In a letter to Jarrell dated “Good Friday 2013,” De Leeuw compared his case to Jesus being falsely accused on Good Friday.

It’s unclear if the letter was ever sent to the diocese, but de Leeuw’s files do have a letter from Bishop Jarrell dated May 20, 2013.

“I have great sympathy for you in the situation in which you find yourself as a result of the accusations brought against you,” Jarrell wrote to de Leeuw. Jarrell then informed him that restrictions on his public ministry remained in effect and could not be modified.

“As bishop, I try to keep in mind the welfare of all priests, especially those who are retired after many years of service. Please be assured of my personal concern for you despite the unfortunate cross that has come into our life.”

Among de Leeuw’s files was a letter to friends who had requested that he baptize their baby.

In the letter, he told them he couldn’t do it because he was “falsely accused.” He says his canon lawyers agreed with him that the accusations were false and that he was “totally innocent.”

However, there is no written record from the diocese to that effect.

In that same letter, de Leeuw questioned how his case was handled by the diocese, writing: “…my bishop sides with the woman out of fear that if she goes public it will bring scandal on the diocese. Therefore he punishes me by depriving me of all priestly ministry outside my house, and that includes baptisms. This is a terrible injustice, but I will have to live with it.”

Accuser plans to file suit

Nancy Mouton says recounting the alleged abuse by de Leeuw still makes her sick to her stomach.

“If you pick up anger in this letter that I’m writing, you are not mistaken,” she wrote in a statement to KATC. “I am beyond angry. I am burning up with rage. I feel the colors of the fire surrounding me, red and blue, yellow and white, scorching thoughts that I still carry in my head about the abuse that continuously took place in my home.”

She says de Leeuw wasn’t the only priest who abused her and other members of her family. She provided KATC with the name of at least one other member of clergy, who is not listed as credibly accused by the diocese and was not on KATC’s list.

Mouton is now planning to file a lawsuit against the Diocese of Lafayette.

Case brings more questions for Bishop Michael Jarrell

As recently as 2014, Jarrell said he saw “no purpose” in releasing the names of accused priests.
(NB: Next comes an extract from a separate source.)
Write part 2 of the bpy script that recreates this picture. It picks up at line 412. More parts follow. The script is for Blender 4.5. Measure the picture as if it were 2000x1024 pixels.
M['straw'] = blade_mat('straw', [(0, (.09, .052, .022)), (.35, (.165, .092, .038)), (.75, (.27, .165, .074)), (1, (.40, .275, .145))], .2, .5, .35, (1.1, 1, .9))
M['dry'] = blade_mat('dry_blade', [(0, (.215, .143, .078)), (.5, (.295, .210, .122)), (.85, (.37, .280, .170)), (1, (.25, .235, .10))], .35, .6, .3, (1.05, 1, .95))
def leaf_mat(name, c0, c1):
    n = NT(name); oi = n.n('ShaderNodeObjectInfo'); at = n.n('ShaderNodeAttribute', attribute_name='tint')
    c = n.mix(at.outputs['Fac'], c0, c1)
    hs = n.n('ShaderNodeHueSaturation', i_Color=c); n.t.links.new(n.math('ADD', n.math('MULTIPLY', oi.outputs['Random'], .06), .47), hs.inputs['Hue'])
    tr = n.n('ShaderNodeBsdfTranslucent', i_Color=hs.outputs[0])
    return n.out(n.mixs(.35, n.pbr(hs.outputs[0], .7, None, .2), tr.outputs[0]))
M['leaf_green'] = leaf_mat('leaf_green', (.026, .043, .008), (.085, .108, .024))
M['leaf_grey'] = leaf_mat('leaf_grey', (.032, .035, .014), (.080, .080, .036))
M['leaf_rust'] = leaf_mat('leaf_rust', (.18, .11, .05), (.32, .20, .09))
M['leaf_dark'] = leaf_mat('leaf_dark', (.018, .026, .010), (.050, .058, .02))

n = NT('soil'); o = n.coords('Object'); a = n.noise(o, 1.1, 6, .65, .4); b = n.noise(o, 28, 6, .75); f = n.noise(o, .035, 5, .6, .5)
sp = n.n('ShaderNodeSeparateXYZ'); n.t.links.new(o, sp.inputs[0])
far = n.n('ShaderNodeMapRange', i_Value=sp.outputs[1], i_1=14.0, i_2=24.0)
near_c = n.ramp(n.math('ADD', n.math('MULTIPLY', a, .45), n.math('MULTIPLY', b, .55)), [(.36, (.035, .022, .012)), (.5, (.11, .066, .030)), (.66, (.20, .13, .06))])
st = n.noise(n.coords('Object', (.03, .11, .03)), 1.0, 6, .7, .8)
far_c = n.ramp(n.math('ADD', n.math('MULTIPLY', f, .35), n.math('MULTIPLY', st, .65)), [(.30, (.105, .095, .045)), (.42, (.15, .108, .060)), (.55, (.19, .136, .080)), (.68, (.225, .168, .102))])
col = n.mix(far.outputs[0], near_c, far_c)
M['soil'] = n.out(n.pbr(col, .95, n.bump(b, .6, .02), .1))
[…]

Private correspondence in de Leeuw’s files show Jarrell was concerned about accusations against de Leeuw going public and bringing about a scandal for the diocese.

De Leeuw’s files show Jarrell was more concerned about scandals against the diocese going public.

“Apparently, you do not realize the damage to your reputation that could be done if certain persons decide to bring this matter into the press,” Jarrell wrote to de Leeuw in an excerpt of an undated letter found in de Leeuw’s files.

De Leeuw’s case is one of at least four under Jarrell’s tenure, where the diocese was made aware of complaints against living members of clergy, but the public was notified, and it was unclear if law enforcement was alerted.

Jarrell was installed as Lafayette’s Bishop in December 2002. Here are the other Lafayette cases:

Gerard Smit

Smit, who was removed from ministry in 2011, was the subject of complaints by victims as early as 1982. In 2010, a former altar boy came to Jarrell claiming Smit had sexually abused him in the 1970s in Cankton at St. John Berchman’s Church. Smit denied the allegations in writing from Delaware. In 2011, Jarrell tells the Diocese of Lake Charles that the investigation into sexual abuse bore “at least the semblance of truth necessary to proceed according to the norm of canon law.”

Marshall Larriviere

In 2003, a woman filed a lawsuit against the Diocese and Larriviere, accusing him of raping her when she was seven years old. The rape occurred during the 1960s at St. Mary Magdalen Church in Abbeville, the suit claimed. The lawsuit was settled in 2008, and Larriviere died in 2014.

Msgr. Robie Robichaux

Robichaux was removed from ministry last fall, when his accuser came forward with allegations for the third time in a 24-year period. KATC uncovered he was kept in ministry despite allegations in 1994 and 2004. Jarrell and other church officials decided that, since the victim was 16 at the time of the alleged abuse, she was an adult under church law. At a news conference announcing Robichaux’s removal, Deshotel ignored questions from the media if Jarrell’s handling of the case was appropriate. Questions submitted by email have gone unanswered.

A fourth case was reported during Jarrell’s tenure as bishop of the Houma-Thibodaux Diocese, where he served from 1993 until 2002, when he was installed in Lafayette:

Robert Melancon

Melancon died in prison after being convicted of raping an altar boy in 1996. One of Melancon’s victims was paid $30,000 in 1993 by the diocese, and Jarrell allowed Melancon back to work after he received counseling. The Times-Picayune said the claim was described as “improper sexual behavior or sexual harassment” over 11 years, from 1973 to 1984. Prior to Melancon’s trial, prosecutors asked that Jarrell be held in contempt of court for refusing to answer questions during a deposition in the case. One question involved whether Jarrell knew of any church investigation into sexual misconduct by its clergy, the Associated Press reported at the time.

KATC has reached out to the Diocese of Lafayette for comment, but have yet to receive a response.